In her speech, Lifton thanked her supporters, her volunteers, her husband and her boss, outgoing Assemblyman Martin A. Luster (D-125th) for his “support and guidance throughout this campaign and 14 years.”

Lifton, who was chief of staff for Luster, beat Democratic opponent Dan Lamb and Mike Lane in the September primary.

“It’s a tough job she’s taking,” Lamb said. “It’s a very dysfunctional body of government.”

Unofficial totals from the Board of Elections show Lifton with 18,540 votes to Sigler’s 12,806.

“I think it’s a tremendous victory for working families,” said Rob Hickey, Lifton supporter.

In a campaign where Sigler focused on job creation, LIfton emphasized jobs, health care and schools.

“[Sigler] had a canned message,” said Irene Stein, chairperson of the Tompkins County Democratic committee. “It isn’t just a matter of jobs.”

Peter Meskill won re-election as Tompkins County Sheriff, beating Green Party candidate and activist, Pete Myers. Vote totals were unavailable.

Lifton won a seat that had been in Republican hands for 75 years before 1988, when Luster was first elected. Republicans this year had hoped to regain that seat.

“Mike has been going out there person-to-person speaking about the issues,” said Kristen Zatina, a sophomore with the Ithaca College Republicans and Sigler supporter.

Sigler could not be reached for comment.

Luster, 60, the chair of the Assembly committee on mental health, ran unopposed in 2000 and did not run for re-election this year. He currently teaches a course on New York State politics at Cornell, and said he will continue to teach but has not finalized other plans.

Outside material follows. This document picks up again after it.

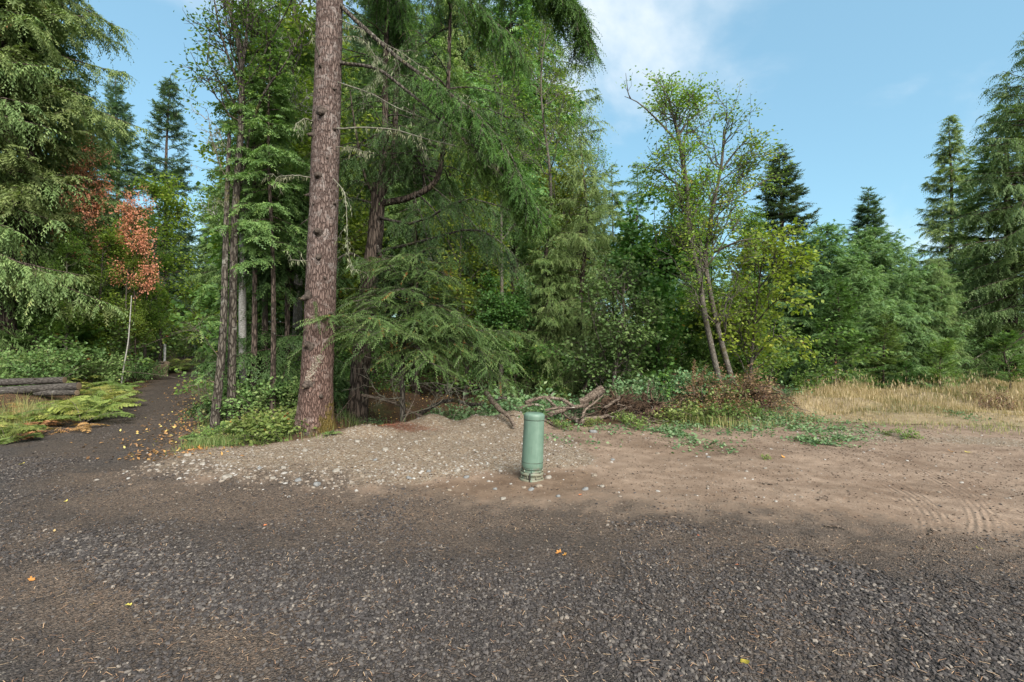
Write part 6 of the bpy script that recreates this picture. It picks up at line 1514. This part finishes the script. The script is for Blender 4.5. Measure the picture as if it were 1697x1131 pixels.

“There’s no way I’m going to walk away from politics after 42 years,” Luster said.

In student election districts, Lifton led Sigler 242 to 73 votes and turnout was up from 15 percent in 2000 to 25 percent yesterday, according to Cornell Democrats President Jamison Moore ’04.

“Students turned out a lot,” Moore said, adding that there were still a “huge number of affidavit ballots” yet to be counted.